**SUPPLIED RECORDS**
_____

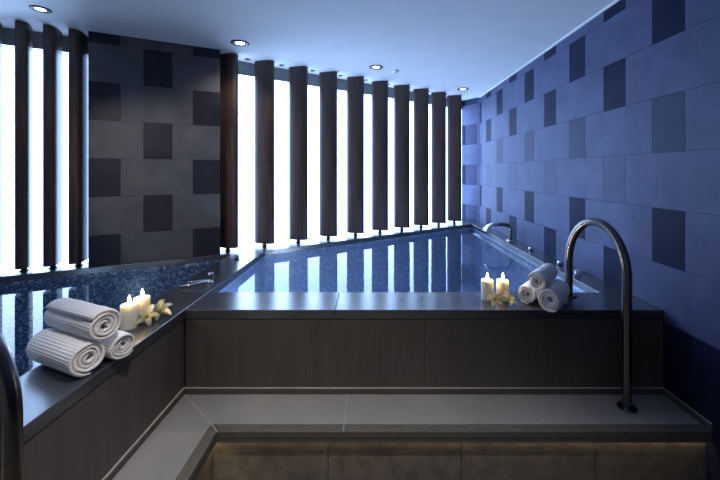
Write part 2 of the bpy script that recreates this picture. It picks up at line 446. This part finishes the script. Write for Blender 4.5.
# ------------------------------------------------------------------ ceiling lamps
def downlight(x, y, label, power, col=(1,.86,.70), r=.075, tilt=(0,0), size=1.5):
    t = thing('ceiling_downlight', label, 'ceiling light', (x,y,CZ), 0, 'round recessed ceiling downlights')
    bm = bmesh.new(); n = 32; rings = []
    for rr, z in ((r,-.0005),(r,-.004),(r*.93,-.008),(r*.70,-.008),(r*.50,-.003)):
        rings.append([bm.verts.new((rr*math.cos(2*PI*i/n), rr*math.sin(2*PI*i/n), z)) for i in range(n)])
    for a, b in zip(rings, rings[1:]):
        for i in range(n): bm.faces.new((a[i],a[(i+1)%n],b[(i+1)%n],b[i]))
    obj('trim_ring', bm, M['black'], t, smooth=True)
    bm = bmesh.new(); lathe(bm, [(r*.50,-.0008),(r*.50,-.0025),(r*.4,-.005)], 32)
    obj('lamp_lens', bm, M['lens'], t, smooth=True)
    L = bpy.data.lights.new('downlight_beam','SPOT'); L.energy = power; L.color = col; L.spot_size = size; L.spot_blend = .8; L.shadow_soft_size = .035
    lo = bpy.data.objects.new('downlight_beam', L); C.objects.link(lo); lo.parent = t; lo.location = (0,0,-.03); lo.rotation_euler = (tilt[0],tilt[1],0)
downlight(-1.132, 2.957, 'round ceiling downlight just right of the tiled pillar top', 20, size=2.2)
downlight(.021, 3.636, 'round ceiling downlight above the middle of the right pool', 10)
downlight(1.17, 4.606, 'round ceiling downlight nearest the far corner', 10)
downlight(-2.228, 2.338, 'white ceiling downlight above the left pool', 10, r=.057)
downlight(-.25, .8, 'ceiling downlight above the walkway, out of view', 120, (1,.92,.83), size=1.5)
downlight(-.45, -.55, 'ceiling downlight near the rear wall, out of view', 120, (1,.92,.83), size=1.5)

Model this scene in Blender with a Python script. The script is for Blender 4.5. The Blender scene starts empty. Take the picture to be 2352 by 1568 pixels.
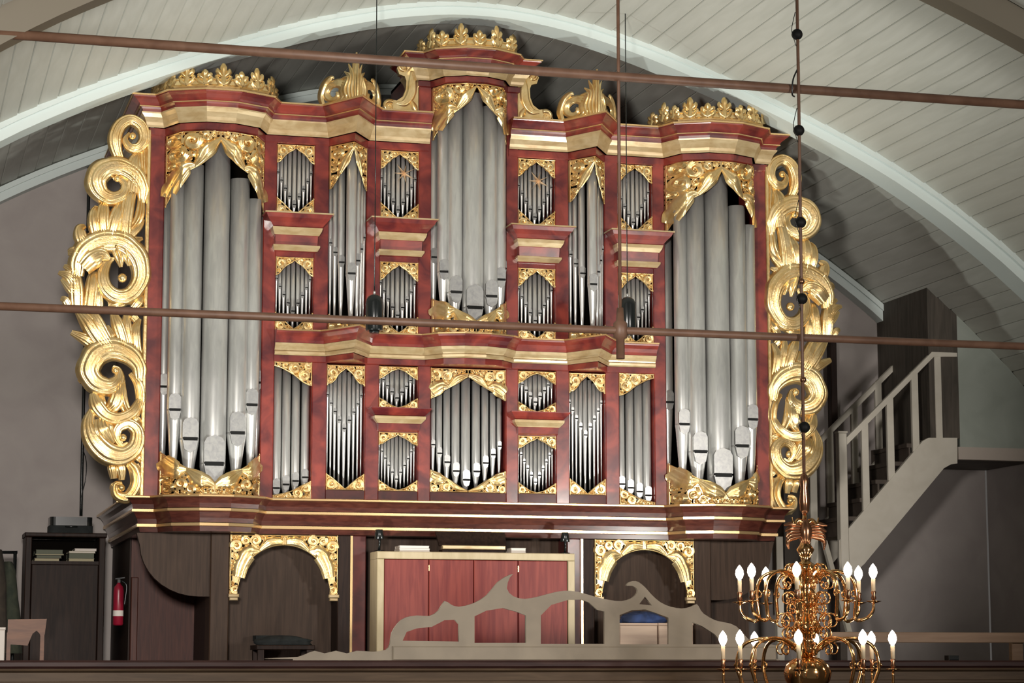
import bpy, math, random
import numpy as np
from mathutils import Vector, Matrix

C = bpy.context.scene.collection
SC = bpy.context.scene
PI = math.pi

# ------------------------------------------------------------------ camera
YAW, PITCH, ROLL, FPX = 0.26583230, 0.13952491, -0.00041327, 5274.693
CAM = np.array([-4.893327, -19.428430, 1.194190])
def cam_axes():
    cy, sy, cp, sp = math.cos(YAW), math.sin(YAW), math.cos(PITCH), math.sin(PITCH)
    f = np.array([sy*cp, cy*cp, sp]); r = np.array([cy, -sy, 0.0]); u = np.cross(r, f)
    cr, sr = math.cos(ROLL), math.sin(ROLL)
    return cr*r+sr*u, -sr*r+cr*u, f
RX, UP, FW = cam_axes()
cd = bpy.data.cameras.new('camera'); co = bpy.data.objects.new('camera', cd); C.objects.link(co)
cd.sensor_fit = 'HORIZONTAL'; cd.sensor_width = 36.0; cd.lens = FPX*36.0/2352.0
cd.clip_start = 0.1; cd.clip_end = 200
m3 = Matrix((tuple(RX), tuple(UP), tuple(-FW))).transposed()
co.matrix_world = Matrix.Translation(Vector(CAM)) @ m3.to_4x4()
SC.camera = co

def P(px, py, Y):
    """the point at depth Y that a measured pixel of the photograph shows"""
    v = RX*((px-1176)/FPX) - UP*((py-784)/FPX) + FW
    return CAM + v*((Y-CAM[1])/v[1])

# ------------------------------------------------------------------ world, lights, exposure
SC.view_settings.view_transform = 'Standard'; SC.view_settings.look = 'None'
SC.view_settings.gamma = 1.0; SC.view_settings.use_curve_mapping = False
SC.view_settings.exposure = -0.12
w = bpy.data.worlds.new('nave_ambient'); SC.world = w; w.use_nodes = True
bg = w.node_tree.nodes['Background']; bg.inputs[0].default_value = (1.0, 0.93, 0.86, 1); bg.inputs[1].default_value = 0.09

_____

**INSTRUCTIONS TO FOLLOW**
Leave the pictures out, and print every line of the listing exactly as written.

**SOLUTION FOR THIS TASK**
Write part 2 of the bpy script that recreates this picture. It picks up at line 446. This part finishes the script. Write for Blender 4.5.
# ------------------------------------------------------------------ ceiling lamps
def downlight(x, y, label, power, col=(1,.86,.70), r=.075, tilt=(0,0), size=1.5):
    t = thing('ceiling_downlight', label, 'ceiling light', (x,y,CZ), 0, 'round recessed ceiling downlights')
    bm = bmesh.new(); n = 32; rings = []
    for rr, z in ((r,-.0005),(r,-.004),(r*.93,-.008),(r*.70,-.008),(r*.50,-.003)):
        rings.append([bm.verts.new((rr*math.cos(2*PI*i/n), rr*math.sin(2*PI*i/n), z)) for i in range(n)])
    for a, b in zip(rings, rings[1:]):
        for i in range(n): bm.faces.new((a[i],a[(i+1)%n],b[(i+1)%n],b[i]))
    obj('trim_ring', bm, M['black'], t, smooth=True)
    bm = bmesh.new(); lathe(bm, [(r*.50,-.0008),(r*.50,-.0025),(r*.4,-.005)], 32)
    obj('lamp_lens', bm, M['lens'], t, smooth=True)
    L = bpy.data.lights.new('downlight_beam','SPOT'); L.energy = power; L.color = col; L.spot_size = size; L.spot_blend = .8; L.shadow_soft_size = .035
    lo = bpy.data.objects.new('downlight_beam', L); C.objects.link(lo); lo.parent = t; lo.location = (0,0,-.03); lo.rotation_euler = (tilt[0],tilt[1],0)
downlight(-1.132, 2.957, 'round ceiling downlight just right of the tiled pillar top', 20, size=2.2)
downlight(.021, 3.636, 'round ceiling downlight above the middle of the right pool', 10)
downlight(1.17, 4.606, 'round ceiling downlight nearest the far corner', 10)
downlight(-2.228, 2.338, 'white ceiling downlight above the left pool', 10, r=.057)
downlight(-.25, .8, 'ceiling downlight above the walkway, out of view', 120, (1,.92,.83), size=1.5)
downlight(-.45, -.55, 'ceiling downlight near the rear wall, out of view', 120, (1,.92,.83), size=1.5)

Model this scene in Blender with a Python script. The script is for Blender 4.5. The Blender scene starts empty. Take the picture to be 2352 by 1568 pixels.
import bpy, math, random
import numpy as np
from mathutils import Vector, Matrix

C = bpy.context.scene.collection
SC = bpy.context.scene
PI = math.pi

# ------------------------------------------------------------------ camera
YAW, PITCH, ROLL, FPX = 0.26583230, 0.13952491, -0.00041327, 5274.693
CAM = np.array([-4.893327, -19.428430, 1.194190])
def cam_axes():
    cy, sy, cp, sp = math.cos(YAW), math.sin(YAW), math.cos(PITCH), math.sin(PITCH)
    f = np.array([sy*cp, cy*cp, sp]); r = np.array([cy, -sy, 0.0]); u = np.cross(r, f)
    cr, sr = math.cos(ROLL), math.sin(ROLL)
    return cr*r+sr*u, -sr*r+cr*u, f
RX, UP, FW = cam_axes()
cd = bpy.data.cameras.new('camera'); co = bpy.data.objects.new('camera', cd); C.objects.link(co)
cd.sensor_fit = 'HORIZONTAL'; cd.sensor_width = 36.0; cd.lens = FPX*36.0/2352.0
cd.clip_start = 0.1; cd.clip_end = 200
m3 = Matrix((tuple(RX), tuple(UP), tuple(-FW))).transposed()
co.matrix_world = Matrix.Translation(Vector(CAM)) @ m3.to_4x4()
SC.camera = co

def P(px, py, Y):
    """the point at depth Y that a measured pixel of the photograph shows"""
    v = RX*((px-1176)/FPX) - UP*((py-784)/FPX) + FW
    return CAM + v*((Y-CAM[1])/v[1])

# ------------------------------------------------------------------ world, lights, exposure
SC.view_settings.view_transform = 'Standard'; SC.view_settings.look = 'None'
SC.view_settings.gamma = 1.0; SC.view_settings.use_curve_mapping = False
SC.view_settings.exposure = -0.12
w = bpy.data.worlds.new('nave_ambient'); SC.world = w; w.use_nodes = True
bg = w.node_tree.nodes['Background']; bg.inputs[0].default_value = (1.0, 0.93, 0.86, 1); bg.inputs[1].default_value = 0.09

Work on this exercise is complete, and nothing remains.